> impedance always involves frequency...and phase.
Everything is an impedance.
If the impedance turns out to be CONSTANT at all frequencies and voltages, we might call it a Resistance.
This is never really true. Resistors get goofy at MHz or GHz, and also vary a little with voltage and temperature. But the resistor makers try to do good. For most purposes, we may get by with pretending they are pure resistors.
Vacuum tube plate impedance varies all over the place as you change operating point. It also has capacitance, and maybe enough inductance to notice. But by old convention, this is called resistance. In radio work, the plate is loaded with reactances so big that tube reactance is a small correction, and the tube's resistive impedance is the most important aspect of the tube. But since the small-signal "resistance" is obviously quite different from the DC resistance (especially in pentodes), we also say "dynamic resistance" to express what the signal current sees apart from what the power supply sees.
Phase?
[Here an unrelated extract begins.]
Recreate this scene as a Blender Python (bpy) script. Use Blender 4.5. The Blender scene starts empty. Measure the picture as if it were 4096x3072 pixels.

Well, most electrical things are "minimum phase". The phase response is exactly known from the impedance magnitude plot. One popular exception is loudspeakers. On the electrical side they are so near to minimum-phase you can hardly prove otherwise. But the sound that comes out can be delayed and resonated in very complex ways, giving phase response that is non-minimum. Spring or plate reverb must have the same thing.
> people tell me that they measured the impedance of a speaker with a VOM...No, you didn't!
I would (often) accept that, because of the way speakers work and the way we agree to interface them. In most cases, we don't care about the impedance except how low it goes. The lowest impedance in the operating range says how bad the amplifier will heat-up at full power. For simple (no crossover) speakers, the lowest impedance is generally around 400Hz and generally a little higher than the DC impedance. In fact without crossover or radical acoustic loading (which normally raises impedance), the impedance can NOT be less than the copper resistance: everything else is on the far side of the copper loss and can only add impedance. Around 400Hz, both the mass-impedance and the coil inductance are fairly small (because they are "bad") and the impedance is close to DCR. Some tweeters are tuned so high that they don't come near their DCR within their pass-band, but DCR is still a "safe" estimate of their load on the amp.
So if the DCR is 6 ohms, and I don't find chokes or coils in the box, I accept that it is an 8 ohm speaker. It may be 7 ohms, but what the heck. If the coil gets totally jammed, it may be 6 ohms all through the bass, but then the no-sound is the biggest concern. The fact that the impedance rises to 100 ohms in a narrow band around 50Hz is not an issue. The bandwidth is narrow enough that it does not reduce amplifer heat enuff to care about. The response will be level if standard tuning concepts were used. The reactive load-line looks ugly, but is no harder on the amp than the DCR, and anyway a loudspeaker amp MUST be designed to handle circular load-lines (or accept some bass-fuzz).
And proper crossovers will preserve this minimum load concept. (There are improper crossovers where a response-dip is "fixed" by a deep impedance dip to suck more power out of the poor amp.) A good 2-way or 3-way showing 6 ohms DCR can be connected as a 8 ohm load.